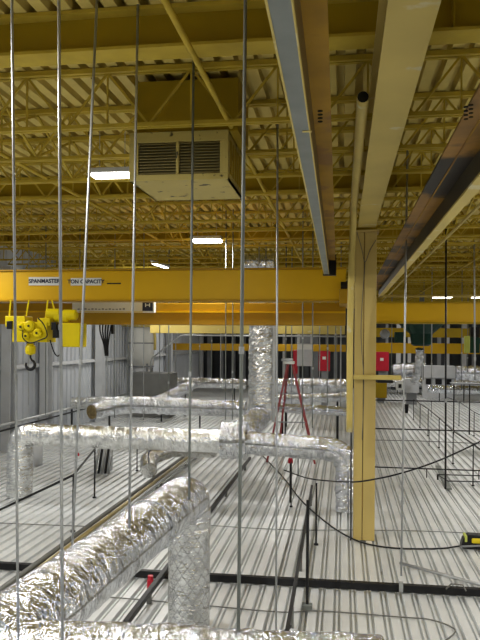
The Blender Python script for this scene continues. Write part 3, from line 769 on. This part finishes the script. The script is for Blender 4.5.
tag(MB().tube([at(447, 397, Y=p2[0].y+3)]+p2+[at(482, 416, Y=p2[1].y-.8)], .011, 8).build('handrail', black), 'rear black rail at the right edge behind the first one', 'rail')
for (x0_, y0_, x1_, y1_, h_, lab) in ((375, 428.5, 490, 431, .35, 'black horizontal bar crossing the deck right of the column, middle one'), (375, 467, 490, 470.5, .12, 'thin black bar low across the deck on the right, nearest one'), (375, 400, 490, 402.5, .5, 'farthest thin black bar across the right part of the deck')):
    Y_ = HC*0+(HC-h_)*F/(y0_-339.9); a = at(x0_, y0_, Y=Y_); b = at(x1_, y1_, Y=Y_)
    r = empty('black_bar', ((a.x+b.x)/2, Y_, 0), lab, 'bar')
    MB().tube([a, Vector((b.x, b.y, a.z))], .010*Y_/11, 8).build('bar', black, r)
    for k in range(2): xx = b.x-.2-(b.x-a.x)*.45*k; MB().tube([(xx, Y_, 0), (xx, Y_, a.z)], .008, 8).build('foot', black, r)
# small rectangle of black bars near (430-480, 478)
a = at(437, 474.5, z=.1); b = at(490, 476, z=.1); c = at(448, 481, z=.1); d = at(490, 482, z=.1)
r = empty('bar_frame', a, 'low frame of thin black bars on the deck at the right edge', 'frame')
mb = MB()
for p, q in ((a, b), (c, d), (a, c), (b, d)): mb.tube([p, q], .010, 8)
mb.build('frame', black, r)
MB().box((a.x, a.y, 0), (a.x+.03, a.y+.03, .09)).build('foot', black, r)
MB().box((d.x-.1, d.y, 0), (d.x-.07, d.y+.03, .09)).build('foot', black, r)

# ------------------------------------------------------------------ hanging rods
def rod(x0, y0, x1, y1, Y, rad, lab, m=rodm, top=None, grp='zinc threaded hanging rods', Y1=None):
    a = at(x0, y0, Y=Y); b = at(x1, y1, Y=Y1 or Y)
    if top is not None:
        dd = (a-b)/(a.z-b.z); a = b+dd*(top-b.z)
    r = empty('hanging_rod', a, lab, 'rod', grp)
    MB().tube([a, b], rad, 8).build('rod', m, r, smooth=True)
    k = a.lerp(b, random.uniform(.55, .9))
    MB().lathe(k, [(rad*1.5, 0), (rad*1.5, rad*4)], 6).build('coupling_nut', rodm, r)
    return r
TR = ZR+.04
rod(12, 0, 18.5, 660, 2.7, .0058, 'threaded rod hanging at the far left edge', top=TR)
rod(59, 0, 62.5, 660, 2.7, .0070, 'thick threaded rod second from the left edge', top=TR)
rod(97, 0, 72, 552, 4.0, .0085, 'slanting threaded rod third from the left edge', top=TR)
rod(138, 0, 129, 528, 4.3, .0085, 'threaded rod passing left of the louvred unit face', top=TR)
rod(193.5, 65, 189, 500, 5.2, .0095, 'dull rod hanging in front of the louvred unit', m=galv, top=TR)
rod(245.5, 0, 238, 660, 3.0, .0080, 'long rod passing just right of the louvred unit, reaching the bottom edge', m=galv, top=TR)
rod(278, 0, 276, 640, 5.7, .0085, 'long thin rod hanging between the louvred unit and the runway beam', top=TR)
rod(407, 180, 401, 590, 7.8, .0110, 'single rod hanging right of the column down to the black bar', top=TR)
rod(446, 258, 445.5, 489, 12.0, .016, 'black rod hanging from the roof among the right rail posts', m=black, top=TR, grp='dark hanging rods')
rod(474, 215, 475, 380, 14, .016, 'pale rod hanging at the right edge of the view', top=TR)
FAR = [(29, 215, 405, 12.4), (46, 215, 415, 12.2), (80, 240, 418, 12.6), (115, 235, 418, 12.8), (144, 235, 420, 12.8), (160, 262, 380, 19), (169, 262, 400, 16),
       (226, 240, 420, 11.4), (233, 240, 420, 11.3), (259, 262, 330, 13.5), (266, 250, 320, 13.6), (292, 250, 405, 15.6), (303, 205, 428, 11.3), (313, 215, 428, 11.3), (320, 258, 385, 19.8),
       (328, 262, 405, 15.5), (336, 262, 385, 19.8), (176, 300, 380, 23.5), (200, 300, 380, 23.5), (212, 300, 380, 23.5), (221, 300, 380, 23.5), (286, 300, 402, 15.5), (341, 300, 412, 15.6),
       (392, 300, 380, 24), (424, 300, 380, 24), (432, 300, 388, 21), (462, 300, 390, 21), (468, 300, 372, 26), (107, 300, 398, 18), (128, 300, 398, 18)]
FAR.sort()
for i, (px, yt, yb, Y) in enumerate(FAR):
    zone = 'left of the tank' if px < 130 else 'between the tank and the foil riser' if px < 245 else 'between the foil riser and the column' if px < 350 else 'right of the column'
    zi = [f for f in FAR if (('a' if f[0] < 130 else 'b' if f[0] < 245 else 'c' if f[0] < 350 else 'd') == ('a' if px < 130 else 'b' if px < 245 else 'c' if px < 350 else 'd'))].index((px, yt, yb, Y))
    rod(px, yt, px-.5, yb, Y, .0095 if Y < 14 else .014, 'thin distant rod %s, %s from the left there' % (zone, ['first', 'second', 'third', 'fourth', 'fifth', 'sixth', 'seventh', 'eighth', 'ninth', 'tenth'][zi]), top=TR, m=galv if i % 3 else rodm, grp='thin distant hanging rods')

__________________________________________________

**Objective:**
Without the images, write out each line of the data verbatim.

**Answer to the task:**
The Blender Python script for this scene continues. Write part 3, from line 769 on. This part finishes the script. The script is for Blender 4.5.
tag(MB().tube([at(447, 397, Y=p2[0].y+3)]+p2+[at(482, 416, Y=p2[1].y-.8)], .011, 8).build('handrail', black), 'rear black rail at the right edge behind the first one', 'rail')
for (x0_, y0_, x1_, y1_, h_, lab) in ((375, 428.5, 490, 431, .35, 'black horizontal bar crossing the deck right of the column, middle one'), (375, 467, 490, 470.5, .12, 'thin black bar low across the deck on the right, nearest one'), (375, 400, 490, 402.5, .5, 'farthest thin black bar across the right part of the deck')):
    Y_ = HC*0+(HC-h_)*F/(y0_-339.9); a = at(x0_, y0_, Y=Y_); b = at(x1_, y1_, Y=Y_)
    r = empty('black_bar', ((a.x+b.x)/2, Y_, 0), lab, 'bar')
    MB().tube([a, Vector((b.x, b.y, a.z))], .010*Y_/11, 8).build('bar', black, r)
    for k in range(2): xx = b.x-.2-(b.x-a.x)*.45*k; MB().tube([(xx, Y_, 0), (xx, Y_, a.z)], .008, 8).build('foot', black, r)
# small rectangle of black bars near (430-480, 478)
a = at(437, 474.5, z=.1); b = at(490, 476, z=.1); c = at(448, 481, z=.1); d = at(490, 482, z=.1)
r = empty('bar_frame', a, 'low frame of thin black bars on the deck at the right edge', 'frame')
mb = MB()
for p, q in ((a, b), (c, d), (a, c), (b, d)): mb.tube([p, q], .010, 8)
mb.build('frame', black, r)
MB().box((a.x, a.y, 0), (a.x+.03, a.y+.03, .09)).build('foot', black, r)
MB().box((d.x-.1, d.y, 0), (d.x-.07, d.y+.03, .09)).build('foot', black, r)

# ------------------------------------------------------------------ hanging rods
def rod(x0, y0, x1, y1, Y, rad, lab, m=rodm, top=None, grp='zinc threaded hanging rods', Y1=None):
    a = at(x0, y0, Y=Y); b = at(x1, y1, Y=Y1 or Y)
    if top is not None:
        dd = (a-b)/(a.z-b.z); a = b+dd*(top-b.z)
    r = empty('hanging_rod', a, lab, 'rod', grp)
    MB().tube([a, b], rad, 8).build('rod', m, r, smooth=True)
    k = a.lerp(b, random.uniform(.55, .9))
    MB().lathe(k, [(rad*1.5, 0), (rad*1.5, rad*4)], 6).build('coupling_nut', rodm, r)
    return r
TR = ZR+.04
rod(12, 0, 18.5, 660, 2.7, .0058, 'threaded rod hanging at the far left edge', top=TR)
rod(59, 0, 62.5, 660, 2.7, .0070, 'thick threaded rod second from the left edge', top=TR)
rod(97, 0, 72, 552, 4.0, .0085, 'slanting threaded rod third from the left edge', top=TR)
rod(138, 0, 129, 528, 4.3, .0085, 'threaded rod passing left of the louvred unit face', top=TR)
rod(193.5, 65, 189, 500, 5.2, .0095, 'dull rod hanging in front of the louvred unit', m=galv, top=TR)
rod(245.5, 0, 238, 660, 3.0, .0080, 'long rod passing just right of the louvred unit, reaching the bottom edge', m=galv, top=TR)
rod(278, 0, 276, 640, 5.7, .0085, 'long thin rod hanging between the louvred unit and the runway beam', top=TR)
rod(407, 180, 401, 590, 7.8, .0110, 'single rod hanging right of the column down to the black bar', top=TR)
rod(446, 258, 445.5, 489, 12.0, .016, 'black rod hanging from the roof among the right rail posts', m=black, top=TR, grp='dark hanging rods')
rod(474, 215, 475, 380, 14, .016, 'pale rod hanging at the right edge of the view', top=TR)
FAR = [(29, 215, 405, 12.4), (46, 215, 415, 12.2), (80, 240, 418, 12.6), (115, 235, 418, 12.8), (144, 235, 420, 12.8), (160, 262, 380, 19), (169, 262, 400, 16),
       (226, 240, 420, 11.4), (233, 240, 420, 11.3), (259, 262, 330, 13.5), (266, 250, 320, 13.6), (292, 250, 405, 15.6), (303, 205, 428, 11.3), (313, 215, 428, 11.3), (320, 258, 385, 19.8),
       (328, 262, 405, 15.5), (336, 262, 385, 19.8), (176, 300, 380, 23.5), (200, 300, 380, 23.5), (212, 300, 380, 23.5), (221, 300, 380, 23.5), (286, 300, 402, 15.5), (341, 300, 412, 15.6),
       (392, 300, 380, 24), (424, 300, 380, 24), (432, 300, 388, 21), (462, 300, 390, 21), (468, 300, 372, 26), (107, 300, 398, 18), (128, 300, 398, 18)]
FAR.sort()
for i, (px, yt, yb, Y) in enumerate(FAR):
    zone = 'left of the tank' if px < 130 else 'between the tank and the foil riser' if px < 245 else 'between the foil riser and the column' if px < 350 else 'right of the column'
    zi = [f for f in FAR if (('a' if f[0] < 130 else 'b' if f[0] < 245 else 'c' if f[0] < 350 else 'd') == ('a' if px < 130 else 'b' if px < 245 else 'c' if px < 350 else 'd'))].index((px, yt, yb, Y))
    rod(px, yt, px-.5, yb, Y, .0095 if Y < 14 else .014, 'thin distant rod %s, %s from the left there' % (zone, ['first', 'second', 'third', 'fourth', 'fifth', 'sixth', 'seventh', 'eighth', 'ninth', 'tenth'][zi]), top=TR, m=galv if i % 3 else rodm, grp='thin distant hanging rods')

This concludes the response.